Nakledildiğine göre, Mutezile mezhebinin ünlü alimlerinden olan Kadı Abdulcabbar ünlü vezir Sahip bin İbad'ın meclisinde Eş'arî mezhebinin ünlü alimi Ebu İshak İsfayarani ile karşılaşınca, ona hitaben: "Allah Teala kötü işler yapmaktan münezzehtir" der. Onun bu sözlerine karşılık olarak Ebu İshak ise, hemen: "Allah Teala mülkünde kendi istediğinden gayri bir şeyin olmasından münezzehtir" cevabını verir.

     Böylece Kadı Abdulcabbar, Ebu İshak'a; "Siz ilahi kaza ve kaderi genel kabul edip, her şeyi içerdiğini kabul etmekle, kötü ve çirkin işleri de Allah Teala'ya nispet veriyorsunuz. Oysa Allah Teala bütün çirkinliklerden ve kötülüklerden münezzehtir" şeklinde ikaz ederken, o da hasmını; "Siz de Allah Teala'nın kaza ve kaderini genel kabul etmemekle, Allah Teala'nın mülkünde bazı şeylerin O'nun irade ve kudreti dışında vuku bulduğuna inanıyorsunuz. Bu ise tevhid ilkesiyle çelişmektedir" şeklinde suçluyor.

    Bu tartışma, tarih boyunca Eş'arî mezhebini kabul edenlerle, Mutezile mezhebini kabul edenler arasında süregelmiştir.

    Eş'arîler yaratılış ve fiillerde tevhid ilkesine dayanarak Mutezililer'i şirke düşmekle suçlarken, Mutezililer adalet ilkesini öne çekerek, onları ilahi adaleti kabul etmemekle suçlamışlardır.

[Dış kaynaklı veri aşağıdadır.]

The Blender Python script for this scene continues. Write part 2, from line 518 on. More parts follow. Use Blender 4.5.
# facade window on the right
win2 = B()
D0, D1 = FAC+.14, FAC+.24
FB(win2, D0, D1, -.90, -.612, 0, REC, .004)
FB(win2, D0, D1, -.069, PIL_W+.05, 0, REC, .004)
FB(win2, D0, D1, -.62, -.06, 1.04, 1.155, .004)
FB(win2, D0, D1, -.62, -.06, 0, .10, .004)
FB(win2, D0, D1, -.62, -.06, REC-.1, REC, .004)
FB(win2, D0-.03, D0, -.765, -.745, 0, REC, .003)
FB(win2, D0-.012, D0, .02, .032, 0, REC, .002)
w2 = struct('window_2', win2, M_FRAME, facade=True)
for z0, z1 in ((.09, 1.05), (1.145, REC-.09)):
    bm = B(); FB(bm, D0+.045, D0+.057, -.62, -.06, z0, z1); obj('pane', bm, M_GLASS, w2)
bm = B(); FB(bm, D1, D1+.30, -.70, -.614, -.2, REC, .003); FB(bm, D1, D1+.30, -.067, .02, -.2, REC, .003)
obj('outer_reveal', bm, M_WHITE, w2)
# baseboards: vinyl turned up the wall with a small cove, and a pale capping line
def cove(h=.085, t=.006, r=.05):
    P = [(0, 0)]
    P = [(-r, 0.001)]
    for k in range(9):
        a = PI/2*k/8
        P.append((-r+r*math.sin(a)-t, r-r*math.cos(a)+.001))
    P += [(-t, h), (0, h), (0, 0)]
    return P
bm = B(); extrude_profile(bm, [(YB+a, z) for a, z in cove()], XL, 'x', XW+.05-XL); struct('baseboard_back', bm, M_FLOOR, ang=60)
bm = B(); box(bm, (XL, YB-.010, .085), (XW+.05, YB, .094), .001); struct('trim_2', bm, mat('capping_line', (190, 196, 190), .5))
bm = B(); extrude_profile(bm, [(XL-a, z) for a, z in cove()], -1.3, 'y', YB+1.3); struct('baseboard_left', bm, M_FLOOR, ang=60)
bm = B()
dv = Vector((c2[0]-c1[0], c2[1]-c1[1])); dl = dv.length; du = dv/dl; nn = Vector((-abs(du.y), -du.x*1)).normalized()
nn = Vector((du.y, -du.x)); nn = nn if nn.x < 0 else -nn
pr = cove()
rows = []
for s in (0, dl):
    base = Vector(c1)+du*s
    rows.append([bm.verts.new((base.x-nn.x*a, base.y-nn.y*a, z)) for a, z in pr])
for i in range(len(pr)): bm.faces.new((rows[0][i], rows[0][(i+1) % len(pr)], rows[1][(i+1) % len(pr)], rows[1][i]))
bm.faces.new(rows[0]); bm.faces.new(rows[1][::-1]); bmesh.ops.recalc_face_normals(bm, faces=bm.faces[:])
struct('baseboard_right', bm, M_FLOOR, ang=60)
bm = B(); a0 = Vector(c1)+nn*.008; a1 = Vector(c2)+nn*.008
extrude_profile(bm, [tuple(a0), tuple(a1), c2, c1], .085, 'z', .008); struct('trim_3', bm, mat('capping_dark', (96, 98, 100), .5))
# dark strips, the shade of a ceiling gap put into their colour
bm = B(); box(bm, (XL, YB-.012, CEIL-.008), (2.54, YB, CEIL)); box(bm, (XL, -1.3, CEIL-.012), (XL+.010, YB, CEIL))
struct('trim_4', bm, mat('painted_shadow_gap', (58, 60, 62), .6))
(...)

    Bu arada Mutezililer, ilahi sıfatlar konusunda, zatın sıfatlar yerinde olduğunu, Allah'ın alim, kadir gibi sıfatlarla sıfatlanmasının anlamı, zatının bu sıfatlara sahip olan kimsenin işini gördüğü anlamına geldiğini, yoksa İlahi Zat'ta bu gibi sıfatların olmadığını kabullenerek, İlahi Zatl'a sıfatlarının ayrı olduğunu ve sıfatların da Zat-i İlahi gibi ezeli olduğunu savunan Eş'arîler'i, zat ve sıfatlar konusunda şirke düşmekle suçlamış ve kendilerini, tevhid ve adalet ehli olarak tanıtmışlardır.

    Ancak hakikat şudur ki, Ehl-i Beyt mektebi dışında hiçbir grup, ne gerçek anlamda tevhid ehli olabilmiştir, ne de adalet ehli. Eş'arîler tevhid ilkesini düzeltelim derken, insanın fiillerinde mecbur olduğu sonucunu doğuran insanın irade ve kudretinin onun fiillerinde hiçbir etkisi olmadığını savunarak, ilahi adaletle çelişmiş ve ilahi adaleti inkar etmek zorunda kalmışlardır.

    Ayrıca, Zat-i İlahi ile sıfatlarının ayrı olduğunu ve her ikisinin de ezeli olduğunu iddia ederek de, zat ve sıfatlar konusunda şirke düşmüşlerdir.

    Mutezililer ise, ilahi adalet ilkesini düzeltelim derken, insan iradesi dahilinde cereyan eden fiilleri, ilahi kaza ve kader dışında koymakla, yaratılış ve fiil boyutunda şirke düşmekle birlikte, onların büyük bir çoğunluğu, Zat-i İlahi'de kemal sıfatlarının bulunmadığını ve sadece Zat-i İlahi'nin kemal sıfatlarına sahip olanların işini yaptığını iddia etmekle, Zat-i İlahi'yi kemalden yoksun bilmişlerdir.

    Buna karşılık Ehl-i Beyt mektebi hem Hak Teala'nın zat ve sıfatlarının ayniyetini kabul ederek, zat ve sıfatlar boyutunda hakiki tevhid ehli olmuşlardır. Hem de insanın irade ve kudretinin onun iradi fiillerinde etkili olduğunu ve dolayısıyla insanın muhtar bir varlık olduğunu kabullenmekle birlikte, insanın iradi fiilleri de dahil olmak üzere her şeyin ilahi kaza ve kader çerçevesinde cereyan ettiğini kabul etmekle, yaratılış ve fiiller boyutunda ilahi tevhidi kabul etmiş, ilahi adaletle de çelişmemişlerdir.